David Jolly leads Byron Donalds by 5 points in a Byron Donalds Florida governor poll conducted June 11-14 by Change Research. The hypothetical General Election matchup gave voters biographical information before they chose, and Jolly came out ahead.
Among likely voters, Jolly was at 49% to Donalds’ 43%. Change Research surveyed 1,273 voters, including 1,015 who said they were likely to vote this year, and the setup matters because the ballot test was not a bare name-vs.-name question.
Jolly And Donalds
The poll described Jolly as a Democrat and a former member of Congress who was featured on 60 Minutes. It also used the phrase "truth teller" and said he wants "to clean up political corruption" and "believes everyone deserves a shot at work, wages, and wealth, and that their rights should be protected and their dignity celebrated."
Donalds’ bio in the poll said he was "endorsed by President Donald Trump," "endorsed by dozens of county sheriffs who say they trust him to make Florida safe," "in the trenches against the rise of woke culture in schools, corporate America, the financial services industry, and our military," and that he "will continue fighting the woke left in Florida."
Party Numbers
The result came even as the Democratic Party remained weak in the poll overall. Fifty-five percent of respondents viewed the Democratic Party unfavorably, while 31% viewed it favorably. The Republican Party drew 41% approval and 50% unfavorable opinion.
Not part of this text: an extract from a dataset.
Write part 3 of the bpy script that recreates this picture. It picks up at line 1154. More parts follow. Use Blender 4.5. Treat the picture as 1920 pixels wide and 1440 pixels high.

That split shows Jolly running ahead of his party’s standing in the poll, not because Democrats were broadly popular, but because the candidate test moved some voters once they saw the supplied biographies. The poll also found 66% of respondents said their personal income was falling behind the cost of living, and 74% of unaffiliated voters said there was an imbalance between income and expenses.
Gwen Graham Added
When Gwen Graham was added as Jolly’s running mate in the poll question, Jolly’s support reached 50%. That puts the matchup only a few points away from a majority once the survey introduced a fuller candidate picture.
The practical read for voters is simple: the 5-point edge came from a ballot test shaped by candidate descriptions, not from a final General Election ballot. A June survey with 1,273 respondents shows Jolly starting from a stronger position than the party labels alone would suggest, but the result depends on the same bio framing that produced it.